Direct Polyethylene Photoreforming into Exclusive Liquid Fuel over Charge-Asymmetrical Dual Sites under Mild Conditions
Xingchen Jiao, Zexun Hu, Kai Zheng, Juncheng Zhu, Yang Wu, Xiaojing Zhang, Jun Hu, Wensheng Yan, Junfa Zhu, Yongfu Sun, Yi Xie
Abstract
Direct polyethylene photoreforming to high-energy-density C2 fuels under mild conditions is of great significance and still faces a huge challenge, which is partly attributed to the extreme instability of *CH2CH2 adsorbed on the traditional catalysts with single catalytic sites. Herein, charge-asymmetrical dual sites are designed to boost the adsorption of *CH2CH2 for direct polyethylene photoreforming into C2 fuels under normal temperature and pressure.
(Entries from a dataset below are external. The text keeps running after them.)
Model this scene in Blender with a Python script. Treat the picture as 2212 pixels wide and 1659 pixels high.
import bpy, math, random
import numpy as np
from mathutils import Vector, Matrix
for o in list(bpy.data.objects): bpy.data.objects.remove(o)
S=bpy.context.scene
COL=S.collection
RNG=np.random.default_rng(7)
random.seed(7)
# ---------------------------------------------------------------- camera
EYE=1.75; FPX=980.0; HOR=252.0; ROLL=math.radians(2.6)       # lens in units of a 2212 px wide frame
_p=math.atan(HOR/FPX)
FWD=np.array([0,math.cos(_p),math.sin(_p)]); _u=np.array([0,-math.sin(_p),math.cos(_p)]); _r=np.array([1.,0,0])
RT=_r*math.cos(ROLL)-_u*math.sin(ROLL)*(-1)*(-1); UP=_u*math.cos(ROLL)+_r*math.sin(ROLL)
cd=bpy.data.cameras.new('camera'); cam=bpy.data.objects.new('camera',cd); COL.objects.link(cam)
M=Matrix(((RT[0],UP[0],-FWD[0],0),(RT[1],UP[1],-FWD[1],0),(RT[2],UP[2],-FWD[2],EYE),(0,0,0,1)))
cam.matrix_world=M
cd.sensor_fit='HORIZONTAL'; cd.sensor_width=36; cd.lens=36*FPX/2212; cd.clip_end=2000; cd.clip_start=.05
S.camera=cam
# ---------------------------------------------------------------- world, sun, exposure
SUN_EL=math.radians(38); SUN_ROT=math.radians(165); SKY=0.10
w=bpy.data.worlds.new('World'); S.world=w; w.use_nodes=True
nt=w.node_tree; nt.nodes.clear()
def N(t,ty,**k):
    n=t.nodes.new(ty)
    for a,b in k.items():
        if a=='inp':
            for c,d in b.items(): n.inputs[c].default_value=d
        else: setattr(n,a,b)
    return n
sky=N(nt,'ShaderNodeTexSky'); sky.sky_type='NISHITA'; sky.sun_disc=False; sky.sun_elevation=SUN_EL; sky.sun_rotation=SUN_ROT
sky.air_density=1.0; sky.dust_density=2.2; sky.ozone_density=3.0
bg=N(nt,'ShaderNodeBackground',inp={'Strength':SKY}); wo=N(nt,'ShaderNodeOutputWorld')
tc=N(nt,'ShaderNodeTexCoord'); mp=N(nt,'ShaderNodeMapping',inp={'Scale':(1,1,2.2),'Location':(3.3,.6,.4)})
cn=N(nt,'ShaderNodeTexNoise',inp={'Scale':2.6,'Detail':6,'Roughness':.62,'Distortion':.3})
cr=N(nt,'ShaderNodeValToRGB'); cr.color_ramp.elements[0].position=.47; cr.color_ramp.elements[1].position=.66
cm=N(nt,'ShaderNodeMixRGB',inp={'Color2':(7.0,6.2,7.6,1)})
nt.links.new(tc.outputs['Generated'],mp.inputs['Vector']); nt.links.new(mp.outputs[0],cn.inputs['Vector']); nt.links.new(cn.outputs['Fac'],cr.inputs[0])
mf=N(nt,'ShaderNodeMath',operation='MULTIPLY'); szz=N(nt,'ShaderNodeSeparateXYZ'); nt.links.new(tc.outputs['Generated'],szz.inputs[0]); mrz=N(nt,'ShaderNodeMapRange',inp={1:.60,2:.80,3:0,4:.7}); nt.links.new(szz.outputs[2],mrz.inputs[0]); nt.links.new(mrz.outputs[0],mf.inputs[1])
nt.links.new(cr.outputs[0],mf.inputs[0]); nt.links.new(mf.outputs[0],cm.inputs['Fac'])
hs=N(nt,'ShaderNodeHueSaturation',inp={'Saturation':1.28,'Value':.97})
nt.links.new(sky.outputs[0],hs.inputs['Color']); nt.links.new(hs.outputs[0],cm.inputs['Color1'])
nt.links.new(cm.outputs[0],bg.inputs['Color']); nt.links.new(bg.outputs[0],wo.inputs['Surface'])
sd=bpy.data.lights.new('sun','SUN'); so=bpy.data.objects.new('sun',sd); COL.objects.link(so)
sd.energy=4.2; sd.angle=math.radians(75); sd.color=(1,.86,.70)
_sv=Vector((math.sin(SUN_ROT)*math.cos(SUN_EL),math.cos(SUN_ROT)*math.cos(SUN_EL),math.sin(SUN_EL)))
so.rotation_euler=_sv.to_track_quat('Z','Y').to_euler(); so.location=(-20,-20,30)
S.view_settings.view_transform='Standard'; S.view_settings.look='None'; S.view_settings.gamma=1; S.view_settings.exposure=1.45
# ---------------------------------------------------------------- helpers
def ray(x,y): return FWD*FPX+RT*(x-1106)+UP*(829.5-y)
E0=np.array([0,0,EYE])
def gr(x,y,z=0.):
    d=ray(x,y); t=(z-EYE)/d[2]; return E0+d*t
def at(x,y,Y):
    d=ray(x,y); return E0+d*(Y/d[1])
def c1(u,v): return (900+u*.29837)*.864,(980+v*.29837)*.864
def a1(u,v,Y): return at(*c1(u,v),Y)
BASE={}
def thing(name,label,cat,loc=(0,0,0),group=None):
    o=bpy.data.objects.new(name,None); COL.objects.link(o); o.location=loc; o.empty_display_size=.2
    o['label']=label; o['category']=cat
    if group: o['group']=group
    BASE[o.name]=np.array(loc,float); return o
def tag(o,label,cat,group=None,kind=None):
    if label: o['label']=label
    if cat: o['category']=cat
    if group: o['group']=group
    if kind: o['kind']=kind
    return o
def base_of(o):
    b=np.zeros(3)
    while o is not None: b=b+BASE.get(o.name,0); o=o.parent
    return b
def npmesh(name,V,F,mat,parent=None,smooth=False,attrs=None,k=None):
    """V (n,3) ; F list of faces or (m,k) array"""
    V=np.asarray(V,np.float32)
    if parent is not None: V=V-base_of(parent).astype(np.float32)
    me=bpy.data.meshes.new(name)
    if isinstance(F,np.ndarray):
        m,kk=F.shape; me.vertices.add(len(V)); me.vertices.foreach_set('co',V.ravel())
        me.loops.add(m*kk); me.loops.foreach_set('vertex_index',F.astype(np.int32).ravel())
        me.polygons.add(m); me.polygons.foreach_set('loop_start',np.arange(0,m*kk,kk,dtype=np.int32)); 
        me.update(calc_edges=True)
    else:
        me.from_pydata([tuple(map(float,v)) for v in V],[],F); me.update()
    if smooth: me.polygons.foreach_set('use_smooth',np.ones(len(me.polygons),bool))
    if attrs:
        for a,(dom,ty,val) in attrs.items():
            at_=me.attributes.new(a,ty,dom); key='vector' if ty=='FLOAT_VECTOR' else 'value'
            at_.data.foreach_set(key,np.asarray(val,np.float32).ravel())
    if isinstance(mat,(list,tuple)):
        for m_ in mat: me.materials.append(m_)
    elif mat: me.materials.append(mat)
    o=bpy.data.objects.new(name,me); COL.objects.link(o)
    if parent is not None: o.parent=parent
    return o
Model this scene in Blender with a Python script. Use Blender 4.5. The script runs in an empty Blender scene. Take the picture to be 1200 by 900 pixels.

As a prototype, the synthetic Zr-doped CoFe2O4 quantum dots with charge-asymmetrical dual metal sites realize direct polyethylene photoreforming into acetic acid, with 100% selectivity of liquid fuel and the evolution rate of 1.10 mmol g–1 h–1, outperforming those of most previously reported photocatalysts under similar conditions. In situ X-ray photoelectron spectra, density-functional-theory calculations, and control experiments reveal the charge-asymmetrical Zr–Fe dual sites may act as the predominate catalytic sites, which can simultaneously bond with the *CH2CH2 intermediates for the following stepwise oxidation to form C2 products.